His films have been boycotted, but Aamir Khan is standing his ground, using his fame to push his niche films with social messages to a wider audience.

india Updated: Jan 30, 2008 18:20 IST
Rina Chandran

His films have been boycotted and vigilantes have called for his blood, but superstar Aamir Khan is standing his ground, using his fame to push his niche films with social messages to a wider audience.

Khan, 42, a perfectionist who is compared by critics to Hollywood's Tom Hanks, has often spoken out on issues such as religious riots and uneven development, sometimes at the risk of losing his star appeal.

But so long as some of his films get a social message out, Khan won't back away from taking a stand, the veteran actor said as he made a special appearance at the Jaipur Literature Festival.

"I enjoy doing an out-and-out commercial film, and I would like to use the popularity I have as a mainstream actor and use that to tell other stories," Khan said at the weekend.

The star's directorial debut Taare Zameen Par (Stars on Earth), a film about child dyslexia, topped box offices across the cinema-mad country when released last month, backing his theory of how mainstream and niche cinema can coexist, he said.

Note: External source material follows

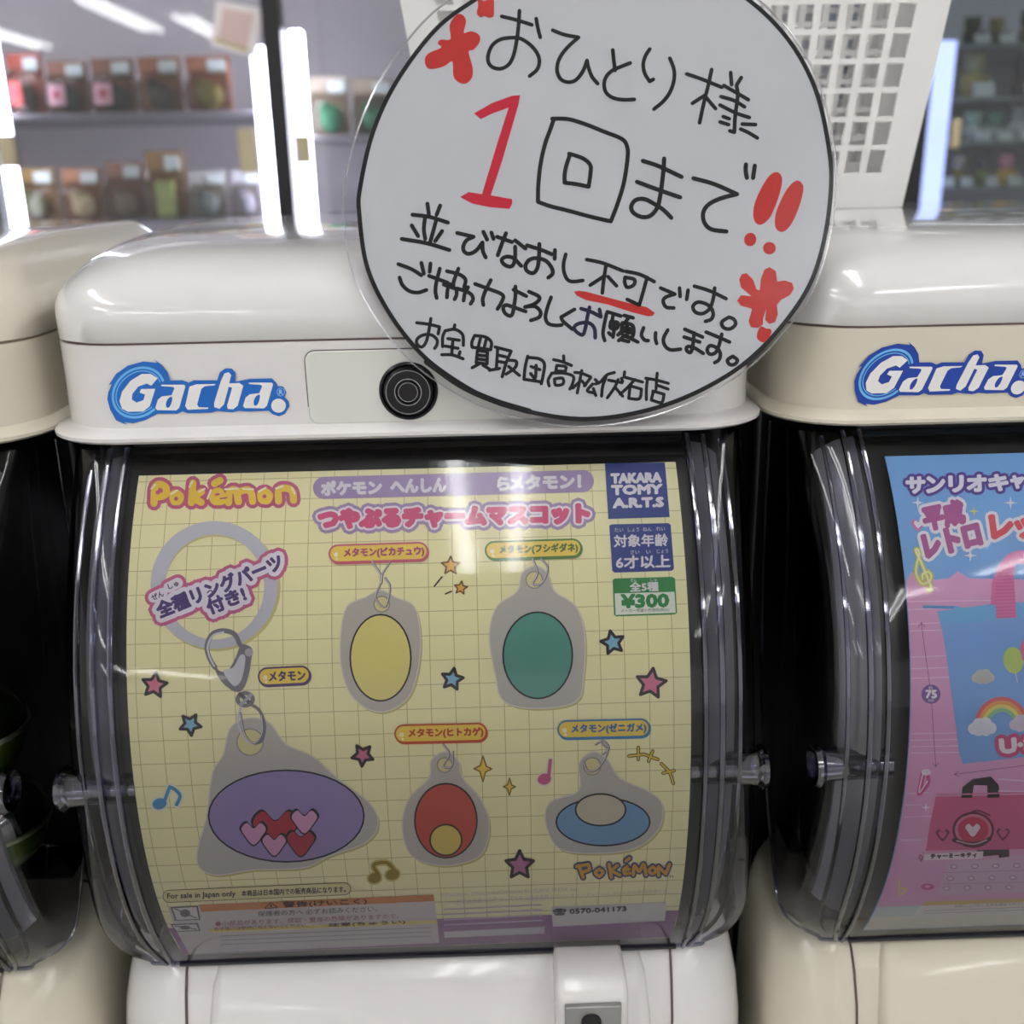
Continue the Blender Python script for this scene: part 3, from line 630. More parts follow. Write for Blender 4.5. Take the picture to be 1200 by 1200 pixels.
ink(720, 150, 4.8, 25, [[(160, 185), (250, 215), (378, 275)], [(127, 303), (240, 345), (370, 390)], [(280, 172), (275, 250), (258, 380), (240, 450), (200, 495), (150, 500), (105, 475), (95, 440), (120, 405), (170, 400), (220, 425), (275, 460), (320, 505)], [(445, 283), (560, 315), (690, 372)], [(690, 372), (600, 395), (530, 430), (500, 475), (505, 530), (545, 570), (630, 582)], [(740, 205), (738, 240), (745, 280)], [(790, 212), (780, 280)]])
for L in ([(915, 248), (943, 280), (935, 350), (905, 440), (870, 510), (820, 545), (785, 515), (785, 440), (820, 350), (870, 270)], [(1030, 295), (1062, 325), (1055, 390), (1025, 480), (985, 555), (940, 585), (905, 555), (908, 480), (945, 390), (985, 325)]): A.poly(L, RED, 2, smooth=True)
A.ell(764, 627, 34, 38, RED, 2, 15); A.ell(872, 676, 36, 35, RED, 2)
ink(460, 230, 6, 29, [[(245, 52), (255, 125)], [(335, 65), (310, 130)], [(140, 130), (260, 145), (390, 185)], [(228, 155), (220, 230), (230, 300)], [(305, 175), (285, 250), (265, 320)], [(135, 205), (180, 280)], [(348, 245), (300, 315)], [(65, 300), (240, 330), (400, 378)],
    [(455, 258), (570, 285)], [(570, 285), (520, 310), (497, 355), (505, 390), (540, 405), (590, 380), (632, 325)], [(632, 325), (635, 385), (655, 430)], [(638, 250), (665, 305)], [(695, 255), (710, 300)], [(735, 285), (840, 322)], [(798, 260), (770, 330), (740, 415)], [(862, 310), (935, 368)], [(862, 355), (862, 420), (850, 480), (820, 495), (780, 475), (768, 445), (800, 425), (850, 435), (905, 490)],
    [(945, 345), (1040, 375), (1120, 408)], [(1032, 335), (1030, 420), (1020, 500), (990, 540), (945, 525), (935, 485), (965, 445), (1020, 435), (1080, 455), (1120, 505), (1125, 545), (1095, 572)], [(1142, 378), (1140, 440)]])
ink(620, 270, 6, 27, [[(258, 168), (243, 230), (245, 290), (270, 345), (310, 360), (378, 352)], [(405, 205), (520, 230), (660, 285)], [(540, 250), (525, 350), (515, 440)], [(530, 320), (430, 385)], [(555, 325), (615, 390)], [(680, 288), (780, 310), (880, 360)], [(830, 330), (800, 440), (775, 525)], [(775, 525), (690, 485)], [(675, 330), (740, 345), (735, 385), (690, 400), (672, 365), (675, 330)],
    [(925, 405), (1025, 448)], [(1025, 448), (960, 470), (943, 500), (965, 540), (1018, 545)], [(1058, 405), (1062, 465)], [(1118, 420), (1108, 485)],
    [(155, 470), (130, 540), (115, 610), (135, 655), (185, 668), (230, 665)], [(320, 555), (225, 610)], [(225, 610), (240, 640), (305, 695)],
    [(550, 572), (645, 602)], [(545, 585), (525, 680), (520, 730), (532, 775)], [(668, 598), (732, 615)], [(700, 615), (672, 650)], [(590, 600), (585, 630)], [(575, 640), (625, 650), (615, 690), (572, 685), (575, 640)], [(575, 665), (620, 670)], [(600, 690), (590, 750)], [(560, 720), (575, 735)], [(625, 735), (640, 720)],
    [(655, 650), (730, 670), (725, 750), (655, 730), (655, 650)], [(660, 680), (725, 695)], [(660, 705), (725, 722)], [(690, 660), (690, 740)], [(660, 750), (630, 775)], [(705, 755), (765, 785)], [(650, 770), (700, 782)],
    [(805, 685), (790, 735), (812, 770), (838, 775)], [(890, 720), (888, 760), (897, 795)]])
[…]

"I want everyone in the country to see Taare, so I will use the grass-root popularity that I get from a Fanaa or a Dil Chahata Hai to get audiences to also see a Taare," he said, referring to two of his biggest mainstream hits.


Strong Opinions
Khan is no stranger to controversy. Two years ago, he supported a campaign against a dam that displaced thousands of villagers in Gujarat, also the scene of the horrific 2002 religious riots in which hundreds of people, mostly Muslims, were killed.

The reaction was prompt: Hindu groups supporting the dam tore down posters of his films and banned his movies in Gujarat.

Khan's strong opinions extend to two other issues as well -- the media and sponsored film awards in India, both of which he largely avoids, prompting charges of arrogance.

But for him, that is par for the course when making the films he wants to make.

"I think everyone -- not just actors or sportspersons -- should take a stand against things they don't agree with," he said.